Beim Stichwort Klimawandel denken die meisten von uns an Weltuntergang. Zwar braucht die Schweiz ein neues CO₂-Gesetz, damit ein solches apokalyptisches Zukunftsszenario eben möglichst nicht Wirklichkeit wird. Als Argument vor der Volksabstimmung vom 13. Juni jedoch eignen sich Endzeitvisionen nicht. Dürrekatastrophen im Mittelland, versunkene Pazifikinseln, Eisbären ohne Eis: alles sehr schlimm, aber jenseits unseres Vorstellungsvermögens. Und damit zu wenig fassbar im Vergleich zu den höheren Benzin- und Heizölpreisen, welche die Gegner der Vorlage in ihrer Kampagne so pointiert wie polemisch ins Feld führen.
Das Ja-Lager spielt darum nach einem Drehbuch, das Politiker in den USA und in der EU entwickelt haben. Dort bemüht man sich seit einiger Zeit, die Klimadiskussion als Debatte über Chancen zu führen. Man spricht vom «Green New Deal» und verspricht neue Arbeitsplätze in Wachstumsbranchen, namentlich in der Energie- und Bauwirtschaft.
Analog reden daher auch die Befürworter des Schweizer CO₂-Gesetzes kaum vom Klimawandel, dafür umso häufiger von höherer Wertschöpfung und Profitmöglichkeiten. Bei einem Ja, so heisst es beispielsweise in einer Studie, die das Bundesamt für Umwelt in Auftrag gegeben hat, winken in den kommenden Jahren 7000 zusätzliche Stellen im Cleantech-Sektor.

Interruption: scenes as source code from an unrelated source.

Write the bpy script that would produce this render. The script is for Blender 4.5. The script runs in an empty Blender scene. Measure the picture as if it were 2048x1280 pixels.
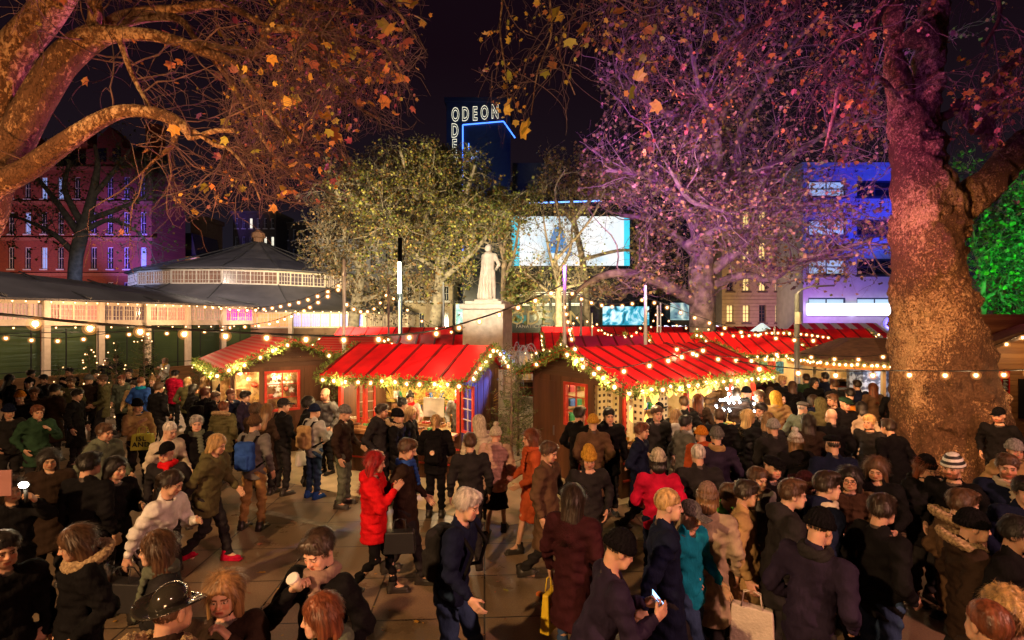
import bpy, math, random, time
import numpy as np
from mathutils import Vector, Matrix
T0 = time.time()
rng = np.random.default_rng(7)
random.seed(7)
SC = bpy.context.scene
COL = SC.collection
R = math.radians
pi = math.pi

# ------------------------------------------------------------------ camera
FPX, HOR, CAMZ = 1050.0, 645.0, 3.2          # focal length in photo pixels, horizon row, eye height
cam_data = bpy.data.cameras.new('camera')
cam_data.sensor_width = 36.0
cam_data.lens = 36.0 * FPX / 2048.0
cam_data.shift_y = 5.0 / 2048.0
cam_data.clip_end = 600.0
cam_data.clip_start = 0.05
cam = bpy.data.objects.new('camera', cam_data)
cam.location = (0, 0, CAMZ)
cam.rotation_euler = (R(90), 0, 0)
COL.objects.link(cam)
SC.camera = cam

# ------------------------------------------------------------------ night sky
world = bpy.data.worlds.new("World")
SC.world = world
world.use_nodes = True
wn, wl = world.node_tree.nodes, world.node_tree.links
wn.clear()
wo = wn.new('ShaderNodeOutputWorld'); wb = wn.new('ShaderNodeBackground')
wtc = wn.new('ShaderNodeTexCoord'); wsep = wn.new('ShaderNodeSeparateXYZ'); wr = wn.new('ShaderNodeValToRGB')
wl.new(wtc.outputs['Generated'], wsep.inputs[0]); wl.new(wsep.outputs[2], wr.inputs[0])
wr.color_ramp.elements[0].position = 0.0; wr.color_ramp.elements[0].color = (0.0105, 0.0115, 0.019, 1)
wr.color_ramp.elements[1].position = 0.45; wr.color_ramp.elements[1].color = (0.0065, 0.0025, 0.005, 1)
e = wr.color_ramp.elements.new(0.22); e.color = (0.0105, 0.0068, 0.0105, 1)
wl.new(wr.outputs[0], wb.inputs[0]); wb.inputs[1].default_value = 1.0
wl.new(wb.outputs[0], wo.inputs[0])

# ------------------------------------------------------------------ exposure, sampling
SC.view_settings.view_transform = 'Standard'
SC.view_settings.look = 'None'
SC.view_settings.exposure = 0.0
SC.view_settings.gamma = 1.0
SC.cycles.use_denoising = True
try: SC.cycles.denoiser = 'OPENIMAGEDENOISE'
except Exception: pass
SC.cycles.max_bounces = 5
SC.cycles.diffuse_bounces = 2
SC.cycles.glossy_bounces = 2
SC.cycles.transmission_bounces = 3
SC.cycles.transparent_max_bounces = 8
SC.cycles.sample_clamp_indirect = 3.0
SC.cycles.sample_clamp_direct = 0.0
SC.cycles.use_light_tree = True
SC.cycles.caustics_reflective = False
SC.cycles.caustics_refractive = False

def P(px, py, Y):
    """photo pixel + distance -> world point"""
    return Vector(((px - 1024.0) / FPX * Y, Y, CAMZ - (py - HOR) / FPX * Y))

def lamp(name, kind, loc, power, color, target=None, size=0.2, angle=60, blend=0.6):
    d = bpy.data.lights.new(name, kind)
    d.energy = power; d.color = color
    if kind == 'AREA': d.size = size
    elif kind == 'SPOT':
        d.shadow_soft_size = size; d.spot_size = R(angle); d.spot_blend = blend
    else: d.shadow_soft_size = size
    o = bpy.data.objects.new(name, d); COL.objects.link(o)
    o.location = loc
    if target is not None:
        o.rotation_euler = (Vector(target) - Vector(loc)).to_track_quat('-Z', 'Y').to_euler()
    return o
ORANGE, WARM, CREAM = (1.0, 0.45, 0.12), (1.0, 0.62, 0.28), (1.0, 0.8, 0.5)
PURPLE, PINK, BLUE, GREEN = (0.42, 0.10, 1.0), (1.0, 0.12, 0.45), (0.05, 0.12, 1.0), (0.05, 1.0, 0.12)

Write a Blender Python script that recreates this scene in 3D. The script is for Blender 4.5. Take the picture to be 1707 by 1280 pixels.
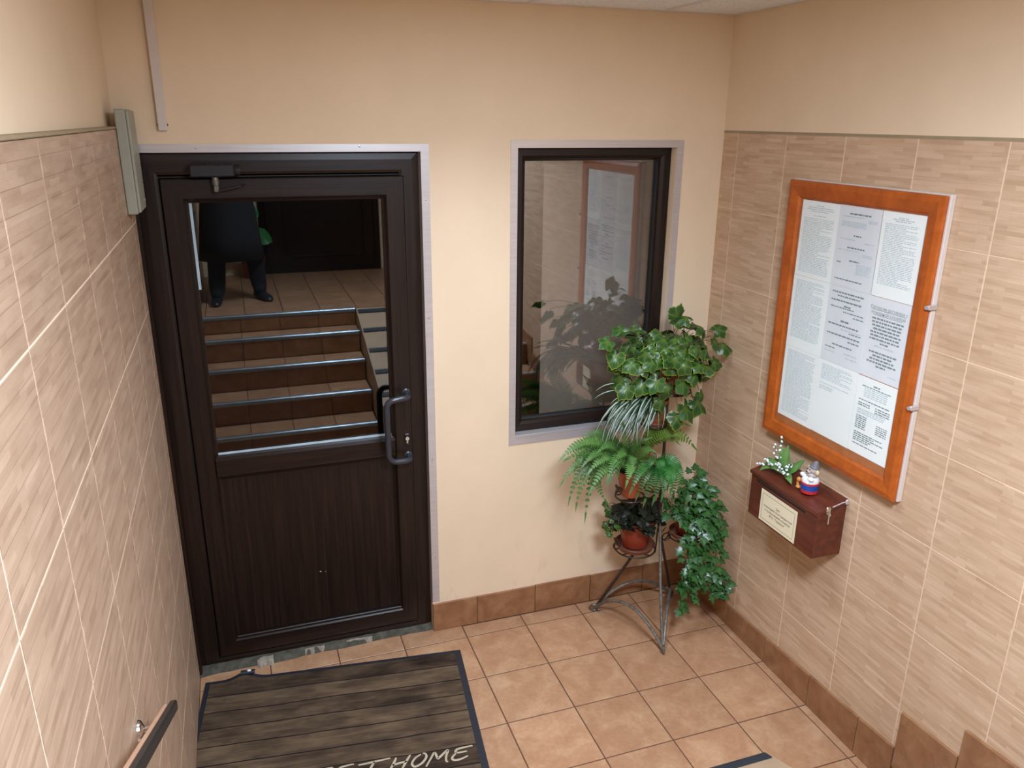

Das sind natürlich schöne Aussichten. Für alle Stimmbürger freilich, die nicht bereits in diesem Bereich tätig sind, klingt «Cleantech» irgendwie klinisch – es lässt sie kalt. So gut gemeint es sein mag: Das ökonomische Argument fürs neue CO₂-Gesetz kommt letzten Endes ebenfalls reichlich abstrakt daher.
Und so sieht es drei Wochen vor dem Urnengang nicht gut aus für das CO₂-Gesetz. Die jüngsten Umfragen deuten auf ein Nein hin. Je abstrakter die Befürworter bleiben, desto konkreter ist nun die Gefahr, dass eine Mehrheit der Stimmbürger ihren Kindern und Enkelkindern den Stinkefinger zeigt.
Seit 1864 werden in der Schweiz Wetterdaten systematisch erfasst. Die fünf heissesten dieser insgesamt 156 Jahre waren, in absteigender Reihenfolge: 2018, 2020, 2015, 2011, 2014. Im Sommer 2019 überstieg die Temperatur an 21 Tagen 30 Grad. Das sind so viele Hitzetage wie in den gesamten 1960er-Jahren. Im Mittel ist es heute zwei Grad wärmer als zu Beginn der Aufzeichnungen.
In den letzten 20 Jahren ist fast ein Viertel des Eisvolumens in den Alpen abgetaut. Der Pizolgletscher im Kanton St. Gallen wird neuerdings nicht mehr vermessen, weil es dort nichts mehr zu messen gibt.
Der Klimawandel ist kein apokalyptisches Zukunftsszenario, keine abstrakte, unabsehbare Dystopie – der Klimawandel ist sehr real. Und wir stecken mittendrin.
Das sollte als Argument für ein Ja am 13. Juni eigentlich konkret genug sein.